**Source material**.
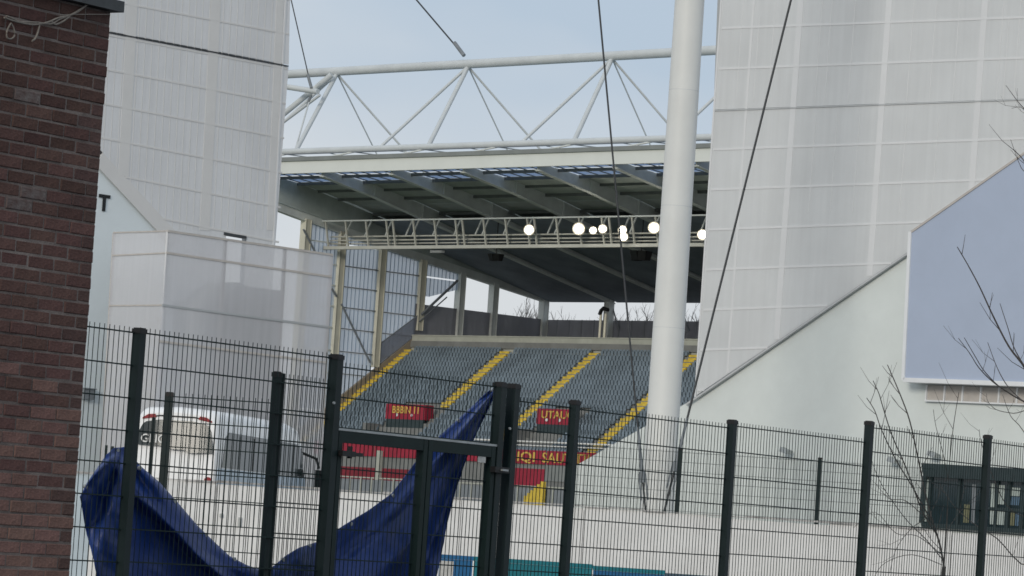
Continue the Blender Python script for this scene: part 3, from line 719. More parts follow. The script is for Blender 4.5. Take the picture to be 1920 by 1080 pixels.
for k in range(-6, 8):
    y0 = 194 + k * 76 if k <= 0 else 194 + k * 75
    if k == 0: continue
    xs = 1371 - (y0 + 302) * .0658 + 4
    x1 = XR
    yl = lambda x: y0 - (x - 1655) * .036
    if yl(xs) > sl(xs): continue
    xe = xs
    while xe < XR and yl(xe) < sl(xe) - 3: xe += 6
    member(RT, (xs, yl(xs)), (xe, yl(xe)), .065, .036, 'member_white', rw_, 'frame_rail', .05)
for xm in (1380, 1412, 1440, 1528, 1546, 1590, 1700, 1742, 1786, 1868, 1880, 1900):
    top_ = random.choice((-290, -290, 30))
    member(RT, (xm + (200 - top_) * .072, top_), (xm, min(190, sl(xm) - 10)), .028, .029, 'member_white', rw_, 'mesh_batten', .02)
for xm in (1530, 1570, 1612, 1700, 1760):
    member(RT, (xm, 215), (xm - 14, min(400, sl(xm) - 10)), .024, .029, 'member_white', rw_, 'mesh_batten', .02)

# big blank screen on the wall
vs = thing('video_screen', RT.pt(RT.tz(1800, 700)[0], RT.tz(1800, 716)[1], .3), 'blank grey blue angled panel with white frame on the right pale wall', 'screen')
sp = [(1708, 436), (1926, 284), (XR, 135), (XR, 726), (1695, 710)]
mb = MB(); ppoly(mb, RT, sp, .55, .5); mb.build('panel_face', M['screen'], vs)
member(RT, (1705.5, 434), (1692.5, 713), .12, .60, 'alu', vs, 'frame_edge', .6)
member(RT, (1693.5, 712), (XR, 728), .14, .60, 'alu', vs, 'frame_edge', .66)
member(RT, (1706, 436), (XR, 134), .07, .58, 'louvre', vs, 'frame_edge', .6)
# louvre vent under the screen
lv = thing('louvre_vent', RT.pt(RT.tz(1830, 740)[0], RT.tz(1830, 755)[1], -.1), 'beige strip vent divided by bars, below the blank panel', 'vent')
mb = MB(); ppoly(mb, RT, [(1737, 722), (XR, 735), (XR, 765), (1735, 750)], -.1, .04); mb.build('vent_back', M['louvre'], lv)
for x in range(1736, 2130, 34): member(RT, (x + 1, 722 + (x - 1735) * .03), (x - 1, 750 + (x - 1735) * .035), .05, -.04, 'alu', lv, 'bar', .06)
member(RT, (1733, 751), (XR, 767), .05, .0, 'alu', lv, 'sill', .14)

# ribbon window in the pale wall
rp = lambda x, dx=0: None
wt = lambda x, y: RT.tz(x, y)
ytop = lambda x: 868 + (x - 1728) * .058
ybot = lambda x: 988 + (x - 1728) * .062
wn_parent = rw_
mb = MB(); ppoly(mb, RT, [(1730, ytop(1730) + 24), (XR, ytop(XR) + 24), (XR, ybot(XR) - 6), (1728, ybot(1728) - 6)], -.1, .04)
win = mb.build('window', M['glass_dark'], rw_)
mb = MB(); ppoly(mb, RT, [(1727, ytop(1727)), (XR, ytop(XR)), (XR, ytop(XR) + 25), (1731, ytop(1731) + 25)], .22, .37); mb.build('window_hood', M['window_dark'], win)
mb = MB(); ppoly(mb, RT, [(1727, ybot(1727) - 8), (XR, ybot(XR) - 8), (XR, ybot(XR)), (1727, ybot(1727))], .1, .25); mb.build('sill', M['window_dark'], win)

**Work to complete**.
Only the lines from the start of the material through the line containing "member(RT, (xm, 215), (xm" should be transcribed. Pictures stay out.

**Output for this task**.
Continue the Blender Python script for this scene: part 3, from line 719. More parts follow. The script is for Blender 4.5. Take the picture to be 1920 by 1080 pixels.
for k in range(-6, 8):
    y0 = 194 + k * 76 if k <= 0 else 194 + k * 75
    if k == 0: continue
    xs = 1371 - (y0 + 302) * .0658 + 4
    x1 = XR
    yl = lambda x: y0 - (x - 1655) * .036
    if yl(xs) > sl(xs): continue
    xe = xs
    while xe < XR and yl(xe) < sl(xe) - 3: xe += 6
    member(RT, (xs, yl(xs)), (xe, yl(xe)), .065, .036, 'member_white', rw_, 'frame_rail', .05)
for xm in (1380, 1412, 1440, 1528, 1546, 1590, 1700, 1742, 1786, 1868, 1880, 1900):
    top_ = random.choice((-290, -290, 30))
    member(RT, (xm + (200 - top_) * .072, top_), (xm, min(190, sl(xm) - 10)), .028, .029, 'member_white', rw_, 'mesh_batten', .02)
for xm in (1530, 1570, 1612, 1700, 1760):
    member(RT, (xm, 215), (xm - 14, min(400, sl(xm) - 10)), .024, .029, 'member_white', rw_, 'mesh_batten', .02)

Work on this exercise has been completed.